Dmitri Lazarev, April 1942

18

Meat Wood

For the rest of the world, Leningrad’s agony took place out of sight and largely out of mind. Once the immediate threat to the city had receded, Allied eyes turned first to the battle for Moscow, then to an avalanche of losses in the Far East and elsewhere. The first month of Leningrad’s mass death – December 1941 – coincided with the fall of Hong Kong; the second with heavy losses of Atlantic shipping to German U-boats; the third with Japan’s capture of Singapore, together with 70,000 British and Commonwealth servicemen. As regards the Soviet Union, Britain and America’s aim was simply to keep her from collapsing altogether or making a separate peace, while resisting Stalin’s – and the British left’s – increasingly importunate calls for a second front.
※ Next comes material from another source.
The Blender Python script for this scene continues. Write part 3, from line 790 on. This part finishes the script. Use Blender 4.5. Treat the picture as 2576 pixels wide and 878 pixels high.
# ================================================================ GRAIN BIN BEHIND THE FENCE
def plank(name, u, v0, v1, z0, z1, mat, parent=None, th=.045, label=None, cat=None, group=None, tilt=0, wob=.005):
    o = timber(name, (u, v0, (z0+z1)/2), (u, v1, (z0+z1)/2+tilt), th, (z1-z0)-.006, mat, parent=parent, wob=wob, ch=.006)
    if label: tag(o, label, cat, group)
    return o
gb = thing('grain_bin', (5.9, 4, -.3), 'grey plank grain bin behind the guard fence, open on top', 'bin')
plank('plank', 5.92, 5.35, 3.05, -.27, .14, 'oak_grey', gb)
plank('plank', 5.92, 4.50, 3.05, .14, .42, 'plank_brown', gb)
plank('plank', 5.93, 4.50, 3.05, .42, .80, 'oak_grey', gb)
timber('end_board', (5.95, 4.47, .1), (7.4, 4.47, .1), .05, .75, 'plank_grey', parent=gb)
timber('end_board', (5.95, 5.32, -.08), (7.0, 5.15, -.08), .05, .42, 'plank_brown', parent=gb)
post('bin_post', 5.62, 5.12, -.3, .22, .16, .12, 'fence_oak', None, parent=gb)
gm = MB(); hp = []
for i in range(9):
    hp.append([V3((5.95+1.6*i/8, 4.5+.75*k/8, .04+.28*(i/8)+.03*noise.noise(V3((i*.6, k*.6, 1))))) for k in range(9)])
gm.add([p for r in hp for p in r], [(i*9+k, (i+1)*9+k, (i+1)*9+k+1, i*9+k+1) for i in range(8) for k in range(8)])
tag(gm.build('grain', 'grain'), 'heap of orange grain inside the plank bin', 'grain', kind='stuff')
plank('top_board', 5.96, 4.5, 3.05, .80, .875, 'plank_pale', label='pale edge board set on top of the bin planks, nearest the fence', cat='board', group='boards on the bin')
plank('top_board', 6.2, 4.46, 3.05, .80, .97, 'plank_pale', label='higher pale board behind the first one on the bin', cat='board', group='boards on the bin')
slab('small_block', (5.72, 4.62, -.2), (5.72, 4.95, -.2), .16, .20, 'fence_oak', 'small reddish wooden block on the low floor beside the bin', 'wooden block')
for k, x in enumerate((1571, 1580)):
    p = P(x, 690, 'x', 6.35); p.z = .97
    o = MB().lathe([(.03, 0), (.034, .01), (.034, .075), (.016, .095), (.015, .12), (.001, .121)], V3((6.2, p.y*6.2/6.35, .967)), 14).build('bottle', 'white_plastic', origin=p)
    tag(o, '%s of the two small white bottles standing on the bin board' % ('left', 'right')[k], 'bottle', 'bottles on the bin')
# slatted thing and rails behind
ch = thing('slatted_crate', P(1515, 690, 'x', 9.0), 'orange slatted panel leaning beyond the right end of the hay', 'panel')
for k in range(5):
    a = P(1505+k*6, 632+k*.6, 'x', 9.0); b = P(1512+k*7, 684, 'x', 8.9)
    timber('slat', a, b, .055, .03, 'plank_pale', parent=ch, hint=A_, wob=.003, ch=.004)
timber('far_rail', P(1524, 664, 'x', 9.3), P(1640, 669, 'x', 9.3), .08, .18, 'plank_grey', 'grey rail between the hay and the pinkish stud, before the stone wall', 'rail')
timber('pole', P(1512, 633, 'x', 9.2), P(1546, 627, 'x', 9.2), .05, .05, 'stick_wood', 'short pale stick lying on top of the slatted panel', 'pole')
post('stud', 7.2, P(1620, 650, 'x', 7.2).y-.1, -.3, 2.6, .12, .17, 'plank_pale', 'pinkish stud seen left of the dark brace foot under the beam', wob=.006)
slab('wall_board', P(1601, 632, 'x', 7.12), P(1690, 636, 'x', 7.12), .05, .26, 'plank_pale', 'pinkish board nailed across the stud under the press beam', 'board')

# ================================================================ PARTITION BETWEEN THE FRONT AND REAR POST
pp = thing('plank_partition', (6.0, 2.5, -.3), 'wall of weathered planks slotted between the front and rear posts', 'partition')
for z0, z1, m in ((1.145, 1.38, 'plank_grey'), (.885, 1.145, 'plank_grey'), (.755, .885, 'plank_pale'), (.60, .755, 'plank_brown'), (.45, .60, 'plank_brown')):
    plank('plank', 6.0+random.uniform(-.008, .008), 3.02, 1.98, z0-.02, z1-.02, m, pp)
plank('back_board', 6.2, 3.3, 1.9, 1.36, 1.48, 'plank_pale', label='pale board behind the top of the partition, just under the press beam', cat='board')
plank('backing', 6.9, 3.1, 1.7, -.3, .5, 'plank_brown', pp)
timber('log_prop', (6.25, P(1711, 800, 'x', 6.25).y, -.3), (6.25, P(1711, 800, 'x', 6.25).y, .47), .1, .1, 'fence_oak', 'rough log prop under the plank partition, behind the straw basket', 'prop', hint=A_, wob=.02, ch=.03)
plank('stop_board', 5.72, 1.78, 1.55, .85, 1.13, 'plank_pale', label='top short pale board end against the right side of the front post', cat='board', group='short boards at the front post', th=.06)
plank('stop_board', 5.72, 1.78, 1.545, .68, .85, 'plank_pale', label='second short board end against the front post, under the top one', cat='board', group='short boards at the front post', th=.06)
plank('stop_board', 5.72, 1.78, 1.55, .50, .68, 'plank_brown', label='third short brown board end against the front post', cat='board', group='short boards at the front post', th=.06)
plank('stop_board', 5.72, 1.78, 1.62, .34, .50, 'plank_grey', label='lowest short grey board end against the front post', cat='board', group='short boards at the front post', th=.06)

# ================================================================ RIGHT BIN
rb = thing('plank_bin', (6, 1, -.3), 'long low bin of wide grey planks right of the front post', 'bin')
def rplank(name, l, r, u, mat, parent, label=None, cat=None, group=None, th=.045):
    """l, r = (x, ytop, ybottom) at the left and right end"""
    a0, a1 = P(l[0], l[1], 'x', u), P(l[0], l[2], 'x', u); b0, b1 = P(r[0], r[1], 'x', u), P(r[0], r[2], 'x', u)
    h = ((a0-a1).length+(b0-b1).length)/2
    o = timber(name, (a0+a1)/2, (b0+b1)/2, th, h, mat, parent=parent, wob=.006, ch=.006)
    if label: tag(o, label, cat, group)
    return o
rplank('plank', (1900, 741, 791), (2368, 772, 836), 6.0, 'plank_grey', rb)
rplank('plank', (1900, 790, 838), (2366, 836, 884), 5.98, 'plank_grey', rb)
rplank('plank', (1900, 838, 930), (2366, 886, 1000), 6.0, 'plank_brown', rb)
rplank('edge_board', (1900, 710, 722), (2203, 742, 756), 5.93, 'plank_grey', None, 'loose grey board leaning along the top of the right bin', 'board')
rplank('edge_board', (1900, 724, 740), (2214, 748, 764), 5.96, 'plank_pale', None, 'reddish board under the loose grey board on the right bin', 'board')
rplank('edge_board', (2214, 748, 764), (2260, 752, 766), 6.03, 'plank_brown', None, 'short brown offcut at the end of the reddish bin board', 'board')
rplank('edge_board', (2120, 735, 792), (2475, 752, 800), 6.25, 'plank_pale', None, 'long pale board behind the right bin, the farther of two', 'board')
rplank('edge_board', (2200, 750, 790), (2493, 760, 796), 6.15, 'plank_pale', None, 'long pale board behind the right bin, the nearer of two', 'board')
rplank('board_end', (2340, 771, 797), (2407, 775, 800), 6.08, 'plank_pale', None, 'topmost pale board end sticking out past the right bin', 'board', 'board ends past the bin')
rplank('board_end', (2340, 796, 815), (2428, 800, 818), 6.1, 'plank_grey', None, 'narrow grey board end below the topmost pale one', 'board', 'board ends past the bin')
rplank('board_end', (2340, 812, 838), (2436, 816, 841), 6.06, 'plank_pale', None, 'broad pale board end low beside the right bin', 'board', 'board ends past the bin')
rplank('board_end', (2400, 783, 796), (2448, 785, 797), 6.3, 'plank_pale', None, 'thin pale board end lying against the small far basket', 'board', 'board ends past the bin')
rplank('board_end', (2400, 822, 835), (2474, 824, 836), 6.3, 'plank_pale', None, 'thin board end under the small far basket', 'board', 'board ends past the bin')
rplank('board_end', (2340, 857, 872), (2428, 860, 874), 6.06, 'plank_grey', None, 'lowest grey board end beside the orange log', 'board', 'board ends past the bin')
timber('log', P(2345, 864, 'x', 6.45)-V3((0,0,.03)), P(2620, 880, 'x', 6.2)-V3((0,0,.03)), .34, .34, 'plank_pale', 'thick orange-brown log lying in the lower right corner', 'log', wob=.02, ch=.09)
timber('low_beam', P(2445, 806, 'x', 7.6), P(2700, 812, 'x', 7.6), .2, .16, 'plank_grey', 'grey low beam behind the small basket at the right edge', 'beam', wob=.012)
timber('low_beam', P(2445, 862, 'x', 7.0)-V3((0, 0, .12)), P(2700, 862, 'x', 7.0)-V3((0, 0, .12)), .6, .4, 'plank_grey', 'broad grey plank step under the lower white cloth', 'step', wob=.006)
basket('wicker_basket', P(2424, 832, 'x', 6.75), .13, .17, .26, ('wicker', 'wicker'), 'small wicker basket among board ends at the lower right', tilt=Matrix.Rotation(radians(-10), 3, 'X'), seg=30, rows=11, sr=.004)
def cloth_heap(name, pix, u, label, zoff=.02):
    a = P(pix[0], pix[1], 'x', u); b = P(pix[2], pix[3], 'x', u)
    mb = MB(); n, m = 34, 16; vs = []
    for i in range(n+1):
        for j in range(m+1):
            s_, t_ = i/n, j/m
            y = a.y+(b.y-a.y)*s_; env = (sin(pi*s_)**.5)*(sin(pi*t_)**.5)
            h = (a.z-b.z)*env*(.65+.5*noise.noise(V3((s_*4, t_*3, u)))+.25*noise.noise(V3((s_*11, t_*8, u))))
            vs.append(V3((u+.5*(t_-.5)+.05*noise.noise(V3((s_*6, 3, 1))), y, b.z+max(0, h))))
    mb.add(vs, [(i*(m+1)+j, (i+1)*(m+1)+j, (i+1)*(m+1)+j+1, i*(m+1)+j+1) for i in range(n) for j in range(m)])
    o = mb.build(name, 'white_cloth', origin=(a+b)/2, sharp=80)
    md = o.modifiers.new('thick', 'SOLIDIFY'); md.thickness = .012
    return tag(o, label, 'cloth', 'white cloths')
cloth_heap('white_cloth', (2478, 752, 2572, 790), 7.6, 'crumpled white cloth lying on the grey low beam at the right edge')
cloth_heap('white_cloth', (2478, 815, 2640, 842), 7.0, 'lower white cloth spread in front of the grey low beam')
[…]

The first of the Arctic convoys carrying tanks, Hurricanes and other military supplies diverted from Britain’s Lend-Lease programme arrived in Archangel at the end of August, the prelude to four long years of acrimonious diplomacy. ‘Surly, snarly and grasping’, Churchill wrote later, ‘the Soviet Government had the impression that they were conferring a great favour on us by fighting in their own country for their own lives.’
1
       

All along the Eastern Front, in January 1942, the Wehrmacht ground to a halt. Analysts have made fun of the Nazi generals’ post-war tendency to lay the blame for ultimate defeat in the East on the weather, the roads and Hitler’s bullying – on anything, in fact, except for their own mistakes or superior Russian skill in the field. This is unfair: even by Russian standards, the winter of 1941–2 was punishingly cold, and hit the German armies hard, most of all those of Army Group North. The sudden plunge in temperature, Hitler stormed over dinner at the ‘Wolf’s Lair’ on 12 January, was an ‘unforeseen catastrophe, paralysing everything. On the Leningrad front, with a temperature of 42 degrees below zero, not a rifle, not a machine-gun nor a field-gun has been working on our side.’
2
Aircraft were grounded, tank and truck engines refused to start and horses waded in snow up to their bellies, so that to move from place to place troops had to shovel a path by day along the route their transports were to take at night. Soldiers stole clothes and bedding from local peasants (Soviet cartoons guyed them as comical ‘Winter Fritzes’, dressed in headscarves and frilly bloomers), or fell prey to frostbite and exposure. The Spanish ‘Blue Division’, despatched by Franco to aid the war on Communism, were so named, the press jeered, for the colour not of their shirts but of their faces.